Koyaanisqatsi the film works this way as well. The film is directed by Godfrey Reggio and works as a powerful study of images – both those of man and those of nature. Over time the imagery can be seen as a journey from nature to civilization – but as a whole it reads more as the collision between progress as defined by civilization with the environment, the earth. Much like Glass’ music our recent path on the earth follows a similar progression – from simple roots we have overlayed and imprinted our voice on the world – mutating and changing to adapt, adjust, and command. People stream through subway turnstiles, rockets scream into the sky, buildings rise, buildings fall, cars course through the veins of the city, people live and die, as well do cities, technologies, profits, hot dogs, cakes, and bombs. Layer upon layer of “life” is interwoven on the landscape – to the point where it is hard to recognize nature at all – except when we see it reflected in or in contrast to our creations – the moon rising behind a skyline, clouds reflected on a glass facade, or the wind and water weaving through our cities. In all of this there are still subtle traces of a different life – the life of the earth, the life before the thousands of mutations and layers and splicing of “needs” and “progress” upon the land.

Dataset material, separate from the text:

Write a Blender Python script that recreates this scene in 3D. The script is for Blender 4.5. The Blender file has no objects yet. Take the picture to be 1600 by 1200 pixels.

Listening closely we can still hear it – slowly intertwined with the world as we know it – waiting for a pause in the score – a chance for us to breathe, listen, grow, and remember what keeps us here, what created us and gives us life.
Life out of balance – certainly riding rollers will help with that – my spin is getting smoother, I can stand and “climb”, as well as reach for my water bottle. But life seems out of balance as I sit inside watching the world fly by on my computer screen atop a titanium machine on aluminum rollers. I’m “training” to ride long distances on my bicycle, contemplating the contradiction I have become, wondering what parts of the score I should amplify and celebrate, and which parts I should leave on the cutting room floor.
Hey Mike,
I have and enjoy all the *-sqatsi films. You probably already know of Baraka on the off chance you haven’t seen it I’ll mention it as one of my favourite films.
In the same vein Microcosmos and Winged Migration are two other wonderful films.